Red flags in an agency

A brief works both ways. While you are sizing us up, watch for these.

  • Guarantees of page-one rankings: nobody can promise Google's results. Anyone who does is selling you something they cannot deliver.
  • No questions back: if an agency quotes off your brief without asking a single thing, they are guessing. Good ones push back before they price.
  • They own your site and domain: you should own your domain, your hosting account and your content. If leaving means losing everything, that is a trap, not a service.

If you are still weighing up what to build the site on, our guide to WordPress vs Webflow vs headless covers the trade-offs in plain terms.

FAQ

What should a website brief include?

The goal of the site in one sentence, who your customers are, the one action you want them to take, a few example sites you like, an honest budget range, a content plan, how you will measure success, the deadline and who signs off. The shorter and clearer it is, the better the result.

Do I need to write a brief if I do not know much about websites?

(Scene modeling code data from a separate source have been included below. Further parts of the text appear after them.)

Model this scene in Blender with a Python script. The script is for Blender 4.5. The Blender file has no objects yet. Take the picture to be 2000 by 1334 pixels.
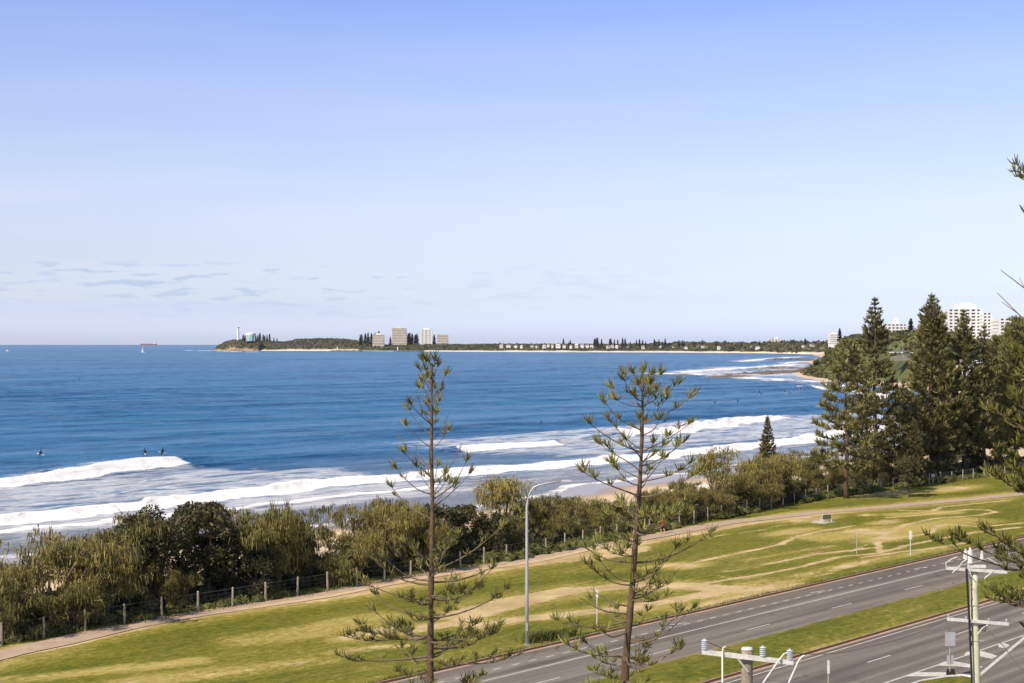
import bpy, math, random
import numpy as np
PI = math.pi
C = bpy.context.scene.collection
S = bpy.context.scene
H = 20.0          # camera height above the park lawn (z = 0); the sea lies at z = -5
F = 3100.0        # focal length in pixels of the 2000 px wide photograph
HZ = 671.0        # level line of the photograph
# ------------------------------------------------------------------ camera, sky, sun
cam = bpy.data.cameras.new('camera'); cam.sensor_width = 36; cam.lens = 36*F/2000
cam.clip_start = 0.5; cam.clip_end = 60000
co = bpy.data.objects.new('camera', cam); C.objects.link(co)
co.location = (0, 0, H); co.rotation_euler = (math.radians(90)+math.atan(4/F), 0, 0)
S.camera = co
SUN_EL = math.radians(45); SHX, SHY = 0.70, 0.714         # shadows fall this way on the ground
sd = (-SHX*math.cos(SUN_EL), -SHY*math.cos(SUN_EL), math.sin(SUN_EL))
sl = bpy.data.lights.new('sun', 'SUN'); sl.energy = 4.2; sl.angle = math.radians(0.5); sl.color = (1.0, 0.88, 0.70)
so = bpy.data.objects.new('sun', sl); C.objects.link(so)
from mathutils import Vector, Matrix
so.rotation_euler = Vector(sd).to_track_quat('Z', 'Y').to_euler()
S.view_settings.view_transform = 'Standard'; S.view_settings.look = 'None'
S.view_settings.exposure = 0.45; S.view_settings.gamma = 1
S.cycles.max_bounces = 6; S.cycles.transparent_max_bounces = 8

def nn(nt, t, **k):
    n = nt.nodes.new(t)
    for a, b in k.items():
        if a == 'op': n.operation = b
        elif a == 'ins':
            for i, v in b.items(): n.inputs[i].default_value = v
        else: setattr(n, a, b)
    return n
def math_(nt, op, a, b=None, c=None, clamp=False):
    n = nt.nodes.new('ShaderNodeMath'); n.operation = op; n.use_clamp = clamp
    for i, v in enumerate((a, b, c)):
        if v is None: continue
        if isinstance(v, (int, float)): n.inputs[i].default_value = v
        else: nt.links.new(v, n.inputs[i])
    return n.outputs[0]
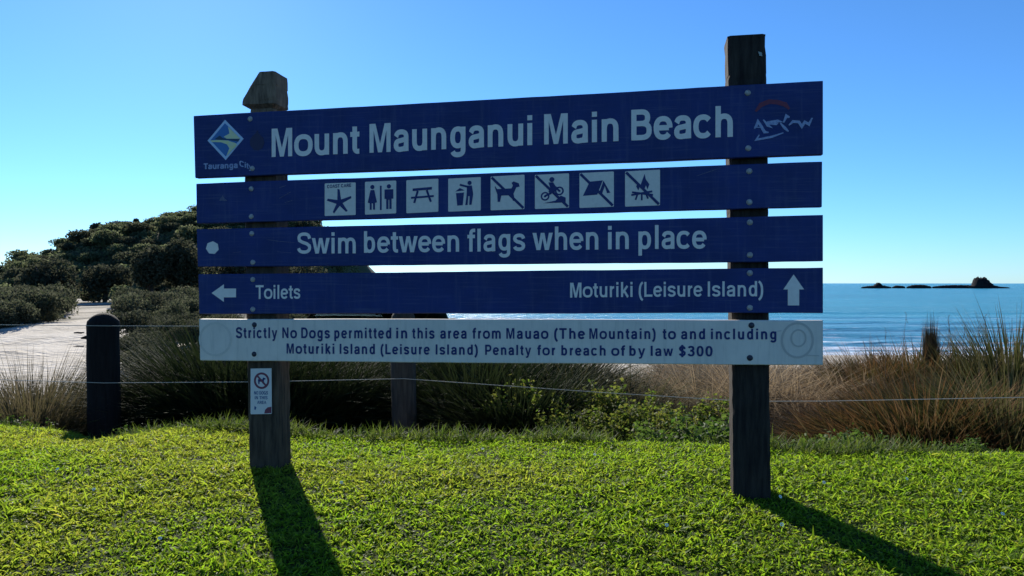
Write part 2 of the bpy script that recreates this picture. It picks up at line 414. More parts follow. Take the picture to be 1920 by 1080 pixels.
rock('rock_stack', 1814, 1892, [(0, 6), (0.135, 6), (0.15, 12), (0.16, 18), (0.175, 22), (0.24, 25), (0.30, 24), (0.40, 25), (0.47, 19), (0.55, 12), (0.64, 8), (0.75, 5), (1, 3)], RD, 5, 'tall dark blocky rock stack, highest thing on the sea')

# ------------------------------------------------------------------ lettering: stroked grotesque alphabet
HX, HYS = 0.072, 0.060        # half stroke: stems, bars
def A(cx, cy, rx, ry, a0, a1, n=12): return ell(cx, cy, rx, ry, a0, a1, n, 2.35)
XH, CP, DS = 0.53, 0.72, -0.20
b0, t0 = HYS - 0.012, XH - HYS + 0.012          # bowl bottom / top centre lines
cy = (b0 + t0) / 2; ry = (t0 - b0) / 2
def stem(x, y0, y1): return [(x, y0), (x, y1)]
def glyphs():
    G = {}
    L, Rr = 0.07 + HX, 0.545 - HX
    mx, rx = (L + Rr) / 2, (Rr - L) / 2
    G['o'] = (0.61, [A(0.305, cy, 0.235 - 0.0, ry, 90, 450, 28)])
    G['n'] = (0.61, [stem(L, 0, XH), [(L, 0.30)] + A(mx, 0.30, rx, t0 - 0.30, 180, 0)[1:] + [(Rr, 0)]])
    G['h'] = (0.61, [stem(L, 0, CP), [(L, 0.30)] + A(mx, 0.30, rx, t0 - 0.30, 180, 0)[1:] + [(Rr, 0)]])
    G['u'] = (0.61, [stem(Rr, 0, XH), [(L, XH), (L, 0.23)] + A(mx, 0.23, rx, 0.23 - b0, 180, 360)[1:]])
    G['m'] = (0.89, [stem(L, 0, XH), [(L, 0.30)] + A(L + 0.155, 0.30, 0.155, t0 - 0.30, 180, 0)[1:] + [(L + 0.31, 0)],
                     [(L + 0.31, 0.30)] + A(L + 0.465, 0.30, 0.155, t0 - 0.30, 180, 0)[1:] + [(L + 0.62, 0)]])
    G['r'] = (0.39, [stem(L, 0, XH), [(L, 0.27)] + A(L + 0.22, 0.27, 0.22, t0 - 0.27 - .005, 180, 95)[1:]])
    G['b'] = (0.61, [stem(L, 0, CP), A(mx, cy, rx, ry, 180, -180, 26)])
    G['p'] = (0.61, [stem(L, DS, XH), A(mx, cy, rx, ry, 180, -180, 26)])
    Ld, Rd = 0.065 + HX, 0.54 - HX; md, rd = (Ld + Rd) / 2, (Rd - Ld) / 2
    G['d'] = (0.61, [stem(Rd, 0, CP), A(md, cy, rd, ry, 0, 360, 26)])
    G['g'] = (0.61, [[(Rd, XH), (Rd, -0.03)] + A(md, -0.03, rd, 0.12, 0, -165)[1:], A(md, cy + .01, rd, ry - .01, 0, 360, 26)])
    G['q'] = (0.61, [stem(Rd, DS, XH), A(md, cy, rd, ry, 0, 360, 26)])
    G['i'] = (0.278, [stem(0.139, 0, XH), stem(0.139, CP - 0.12, CP)])
    G['l'] = (0.278, [stem(0.139, 0, CP)])
    G['j'] = G['i']
    G['t'] = (0.34, [[(0.165, 0.67), (0.165, 0.16)] + A(0.265, 0.16, 0.10, 0.16 - b0, 180, 270, 6)[1:] + [(0.315, b0)], [(0.02, XH - 0.052), (0.315, XH - 0.052)]])
    G['f'] = (0.34, [[(0.155, 0), (0.155, 0.56)] + A(0.265, 0.56, 0.11, CP - HYS - 0.56 + .01, 180, 90, 6)[1:] + [(0.325, CP - HYS + .01)], [(0.015, XH - 0.052), (0.315, XH - 0.052)]])
    G['a'] = (0.56, [[(0.105, 0.37)] + A(0.275, 0.36, 0.16, t0 - 0.36, 168, 0)[0:] + [(0.435, 0.09), (0.44, 0.0)],
                     [(0.435, 0.305), (0.36, 0.285), (0.24, 0.265)] + A(0.235, 0.155, 0.128, 0.108, 100, 270, 10) + [(0.30, 0.055)] + A(0.30, 0.19, 0.135, 0.135, 280, 350, 6)])
    G['e'] = (0.56, [[(0.12, cy + .005), (0.445, cy + .005)], A(0.28, cy, 0.195, ry, 0, 325, 24)])
    G['c'] = (0.56, [A(0.285, cy, 0.20, ry, 38, 322, 22)])
    G['s'] = (0.53, [[(0.435, 0.375)] + A(0.265, 0.375, 0.165, t0 - 0.375, 15, 180, 9) + [(0.115, 0.335), (0.19, 0.288), (0.34, 0.252), (0.425, 0.20)] + A(0.265, 0.16, 0.172, 0.16 - b0, 0, -168, 10)])
    G['w'] = (0.78, [[(0.075, XH), (0.225, 0.03)], [(0.225, 0.03), (0.39, XH)], [(0.39, XH), (0.555, 0.03)], [(0.555, 0.03), (0.705, XH)]])
    G['v'] = (0.56, [[(0.075, XH), (0.28, 0.02)], [(0.28, 0.02), (0.485, XH)]])
    G['y'] = (0.56, [[(0.075, XH), (0.285, 0.03)], [(0.485, XH), (0.27, -0.08), (0.22, -0.135), (0.10, -0.14)]])
    G['k'] = (0.56, [stem(L, 0, CP), [(0.46, XH), (0.17, 0.20)], [(0.26, 0.30), (0.49, 0.0)]])
    # capitals
    c = lambda x0, x1: None
    G['M'] = (0.83, [stem(0.07 + HX, 0, CP), stem(0.76 - HX, 0, CP), [(0.165, CP), (0.415, 0.02)], [(0.415, 0.02), (0.665, CP)]])
    G['N'] = (0.72, [stem(0.07 + HX, 0, CP), stem(0.65 - HX, 0, CP), [(0.15, CP), (0.57, 0)]])
    G['B'] = (0.70, [stem(0.075 + HX, 0, CP), [(0.1, CP - HYS), (0.37, CP - HYS)] + A(0.37, 0.525, 0.17, CP - HYS - 0.525, 90, -90)[1:] + [(0.1, 0.39)],
                     [(0.1, 0.388), (0.38, 0.388)] + A(0.38, 0.224, 0.205, 0.224 - HYS, 90, -90)[1:] + [(0.1, HYS)]])
    G['D'] = (0.72, [stem(0.075 + HX, 0, CP), [(0.1, CP - HYS), (0.34, CP - HYS)] + A(0.34, 0.36, 0.26, 0.36 - HYS, 90, -90, 16)[1:] + [(0.1, HYS)]])
    G['P'] = (0.66, [stem(0.075 + HX, 0, CP), [(0.1, CP - HYS), (0.37, CP - HYS)] + A(0.37, 0.475, 0.185, CP - HYS - 0.475, 90, -90)[1:] + [(0.1, 0.29)]])
    G['R'] = (0.72, [stem(0.075 + HX, 0, CP), [(0.1, CP - HYS), (0.39, CP - HYS)] + A(0.39, 0.495, 0.175, CP - HYS - 0.495, 90, -90)[1:] + [(0.1, 0.33)], [(0.40, 0.33), (0.56, 0.2), (0.60, 0.0)]])
    G['T'] = (0.61, [stem(0.305, 0, CP), [(0.02, CP - HYS), (0.59, CP - HYS)]])
    G['L'] = (0.60, [stem(0.075 + HX, 0, CP), [(0.1, HYS), (0.57, HYS)]])
    G['I'] = (0.278, [stem(0.139, 0, CP)])
    G['E'] = (0.66, [stem(0.075 + HX, 0, CP), [(0.1, HYS), (0.61, HYS)], [(0.1, CP - HYS), (0.60, CP - HYS)], [(0.1, 0.37), (0.56, 0.37)]])
    G['H'] = (0.72, [stem(0.07 + HX, 0, CP), stem(0.65 - HX, 0, CP), [(0.1, 0.37), (0.62, 0.37)]])
    G['A'] = (0.72, [[(0.075, 0), (0.36, CP)], [(0.36, CP), (0.645, 0)], [(0.17, 0.21), (0.55, 0.21)]])
    G['O'] = (0.78, [A(0.39, 0.36, 0.28, 0.36 - HYS + .01, 90, 450, 30)])
    G['C'] = (0.72, [A(0.37, 0.36, 0.265, 0.36 - HYS + .01, 40, 320, 24)])
    G['G'] = (0.78, [A(0.385, 0.36, 0.275, 0.36 - HYS + .01, 42, 350, 26), [(0.40, 0.33), (0.70, 0.33)], [(0.64, 0.33), (0.66, 0.0)]])
    G['S'] = (0.66, [[(0.565, 0.51)] + A(0.33, 0.53, 0.225, CP - HYS + .01 - 0.53, 5, 180, 12) + [(0.125, 0.455), (0.24, 0.395), (0.45, 0.335), (0.555, 0.265)] + A(0.33, 0.21, 0.24, 0.21 - HYS + .01, 0, -172, 12)])
    G['$'] = (0.56, [[(0.46, 0.50)] + A(0.28, 0.53, 0.17, CP - HYS - 0.53, 5, 180, 10) + [(0.12, 0.46), (0.21, 0.395), (0.37, 0.335), (0.45, 0.265)] + A(0.28, 0.21, 0.18, 0.21 - HYS, 0, -172, 10), [(0.28, -0.08), (0.28, 0.80)]])
    G['3'] = (0.56, [A(0.27, 0.535, 0.17, CP - HYS - 0.535 + .01, 165, -90, 12) + [(0.22, 0.39)], [(0.22, 0.385)] + A(0.27, 0.215, 0.19, 0.215 - HYS + .01, 90, -165, 14)])
    G['0'] = (0.56, [A(0.28, 0.36, 0.185, 0.36 - HYS + .01, 90, 450, 26)])
    G['('] = (0.33, [A(0.46, 0.27, 0.32, 0.46, 112, 248, 12)])
    G[')'] = (0.33, [A(-0.13, 0.27, 0.32, 0.46, 68, -68, 12)])
    G['M'] = (0.83, [('poly', [(0.07, 0), (0.07, CP), (0.265, CP), (0.415, 0.22), (0.565, CP), (0.76, CP), (0.76, 0), (0.625, 0), (0.625, 0.55), (0.48, 0), (0.35, 0), (0.205, 0.55), (0.205, 0)])])
    G['N'] = (0.72, [('poly', [(0.07, 0), (0.07, CP), (0.22, CP), (0.51, 0.25), (0.51, CP), (0.65, CP), (0.65, 0), (0.50, 0), (0.21, 0.48), (0.21, 0)])])
    G['w'] = (0.78, [('poly', [(0.005, XH), (0.15, XH), (0.235, 0.17), (0.32, XH), (0.46, XH), (0.545, 0.17), (0.63, XH), (0.775, XH), (0.625, 0), (0.475, 0), (0.39, 0.35), (0.305, 0), (0.155, 0)])])
    G['y'] = (0.56, [('poly', [(0.01, XH), (0.16, XH), (0.285, 0.17), (0.40, XH), (0.55, XH), (0.345, -0.05), (0.29, -0.15), (0.21, -0.2), (0.09, -0.2), (0.09, -0.085), (0.15, -0.085), (0.19, -0.06), (0.21, -0.005)])])
    G['A'] = (0.72, [('poly', [(0, 0), (0.15, 0), (0.205, 0.15), (0.515, 0.15), (0.57, 0), (0.72, 0), (0.44, CP), (0.28, CP)], [(0.25, 0.265), (0.47, 0.265), (0.36, 0.57)])])
    return G
GL = glyphs()

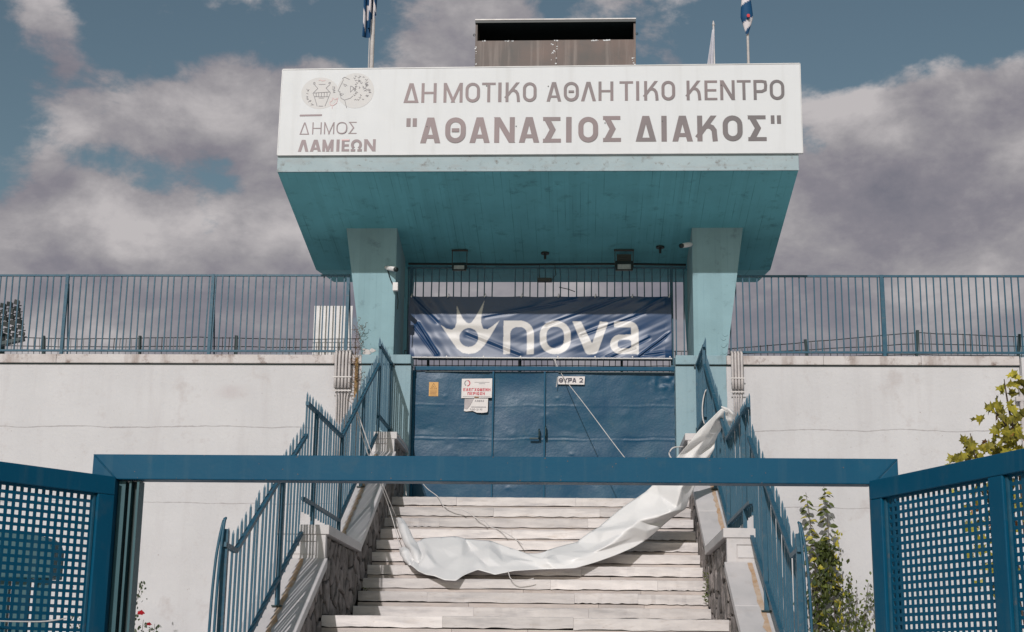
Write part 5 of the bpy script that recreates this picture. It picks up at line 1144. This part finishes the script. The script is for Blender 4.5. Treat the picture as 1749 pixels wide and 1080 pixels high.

No. You only need to know your business and what you want the site to achieve. A good agency turns that into the technical decisions. If you can describe the goal and your customers, we can do the rest.

Why do agencies keep asking about my budget?

Because the budget decides the project, not the price tag. A small budget and a large one are different builds from day one. Sharing a range lets us scope the right thing instead of quoting on guesses and trimming later.

What slows a web project down the most?

Content. Most projects run late waiting for copy, photos and product details, not waiting for design or code. Deciding early who writes the content, and by when, is the biggest thing you can do to keep a build on time.